Events unfolding in Tunisia and Egypt hold much hope for the people of that region and indeed the entire world. What do those events show us?

· The demonstrations are succeeding because in the main people are relying on the power of nonviolence. People are demonstrating nonviolently and young troops are refusing to violently stop them.

· Two weeks ago, few people thought the events in Tunisia and Egypt could ever happen, but they are happening.

In northern Africa, the words of Victor Hugo have come to life. “There is one thing stronger than all the armies in the world: and that is an idea whose time has come.”

There is absolutely no reason Victor Hugo’s words can’t come to life in our own country.

· A clear majority of U.S. troops and U.S. residents oppose the wars in Afghanistan and Iraq but few believe we can bring the killing to a swift conclusion.
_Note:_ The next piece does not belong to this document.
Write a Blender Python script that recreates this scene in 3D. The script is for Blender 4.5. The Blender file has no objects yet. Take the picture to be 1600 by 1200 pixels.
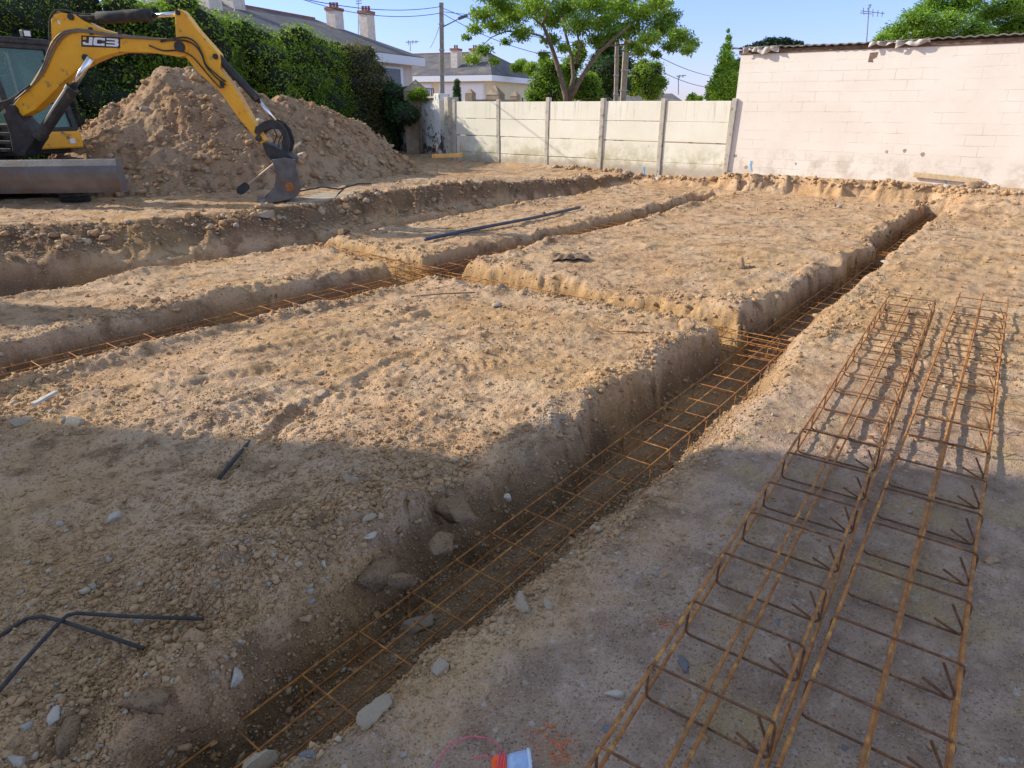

· If a small percentage of U.S. troops refused to fight and an even smaller percentage of U.S. residents halted business as usual by simply staying home from work and school, the killing in Afghanistan and Iraq would end.

Anyone who thinks Hugo’s words are only a dream today in Egypt or America, should be aware of what has already come to pass in Egypt, as in so many other places since then.

In Egypt, grassroots organizing during World War I led to a demand, only two days after the November 11 armistice in 1918, for a meeting to discuss independence with the head of the British forces that had occupied Egypt for 36 years.

The British refused, but the growing movement refused to back down. When four of its leaders were arrested in March, 1919 trying to represent Egypt at the Versailles Treaty talks, people began a general uprising.

All social classes participated. Organizers adopted as their symbol the “Crescent and the Cross,” uniting majority Muslims and minority Coptic Christians. Within a week Egypt was economically paralyzed by strikes of every sort. The protests were mainly nonviolent in the cities but when the British tried to suppress the demonstrations violently, 800 Egyptians and nearly 30 British soldiers were killed by that summer.

Years later, Egyptian women chose March 16 as Women’s Day because on that day in 1919, 300 women demonstrators led by Hoda Sha'arawi denounced British occupation and Hameida Khalil became the first woman to give her life for independence.

This mostly nonviolent revolution forced the British to recognize limited Egyptian independence in 1922. The following year, Egyptians adopted a new constitution.

Since the 1978 Camp David “Peace Accords,” the U.S. has given Egypt over $50 billion in military aid, plus forgiving $7 billion in military debt for Egypt’s support in the 1990 Persian Gulf War. The U.S. has a huge responsibility to see that Egypt does not use the weapons we gave it to crush a democratic movement.

“There is one thing stronger than all the armies in the world: and that is an idea whose time has come.”